As I worked on compiling the items for my portfolio, I discovered that choosing what I wanted to include was not as difficult as I thought it would be. While there are many pieces that I could have selected, the ones that I wrote about in my Annotated Table of Contents all represent my education as a writer.
It was clear early on what these pieces said about me as a writer. I do my best writing, my most meaningful writing, when I take risks as a writer and as a thinker. The only exception is the Thank You notes that I wrote as a child with my mother.
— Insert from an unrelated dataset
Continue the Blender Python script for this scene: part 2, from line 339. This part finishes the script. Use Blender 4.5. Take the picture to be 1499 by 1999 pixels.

While I didn’t take any risks as a writer because my mother helped me with what to write, by modeling the composing process, my mother enabled me to know how to take risks in the future.
Other than the Thank You notes, the other pieces do represent some sort of risk that I’ve taken: even though I liked my idea for my Shakespeare paper and I thought I was onto something, I didn’t know if my professor would agree; both pieces for my Reading Nonfiction class were experimental and pushed me outside my comfort zones as a writer; it was a gamble to share personal writing with my students, but it paid off by enabling them to dig deeper to add more personal insight into their own writing; the Writing Strategies Menu that I’m continuously working on is a also a risk because I don’t know if it will actually work the way I want it to; and the poem I wrote was more of an intellectual risk because I tried my hand at poetry.
Whether any of these writing efforts were successful in the traditional sense doesn’t really matter to me. What matters is that I learned something about myself as a person and as a writer through each of them, which is something I want to recreate for my students. It is difficult to take risks and students are often reluctant to do so. I hope that through sharing my own experiences and my own writing with my students, that they will feel emboldened to try risks in their writing.